Perhaps the greatest irony of the 20th century is that it has been the century whose most enlightened thinkers thought they could do without the concept of sin, especially original sin. Inheriting 19th-century philosophies that were optimistic about human nature, early 20th-century moderns refined and canonized them. It is this trust in human nature that produced the now seemingly hollow political philosophies for which we nonetheless still contend. By denying original sin, moderns, who often prided themselves on their empiricism, were denying a point of traditional Christian doctrine for which there is immense contemporary evidence.
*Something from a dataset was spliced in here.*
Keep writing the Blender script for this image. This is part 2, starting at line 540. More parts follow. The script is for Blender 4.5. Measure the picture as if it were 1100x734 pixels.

When neo-orthodox writers pointed this out in the middle decades of the century, many listened for a time. Now, however, the impact of that lesson seems to be fading.

Such themes, though suggested by this volume and probably not far from Marty’s own evaluative framework, remain implicit in it. Perhaps it would seem overly didactic to spell them out, or too much an intrusion of private judgments into a work directed to the public domain. Nonetheless, no less an "atheist for Niebuhr" than Perry Miller, in his great volumes on the New England Mind, stated baldly that what he admired about the Puritans was that they faced directly the realities of the human predicament. The way the Puritans qualified and implemented this fundamental insight was strewn with devastating ironies. Still, by starting with the frankly stated premise that the problem is the flawed human character in a mysterious universe, Miller was able to highlight the universal aspects of even so eccentric an experience as that of the Puritans.

Marty has produced a truly impressive work, far more balanced and fair than a more highly interpreted account would be. It is masterful in its balance. That is the truly good side of what this review has turned into an ironic flaw. This book is well worth reading. Because he has avoided imposing a strong central interpretive plot, it does not read like a novel; but it does not read like a textbook either, which is to say that it is quite palatable, especially if taken at a careful pace. It is an authoritative and remarkable compendium, often framed in the words of the participants and informed by a voluminous array of historical scholarship. It is filled with wisdom, and each brief narrative is worthy of close attention. Only Martin Marty could have written so comprehensive a volume with so much authority and insight.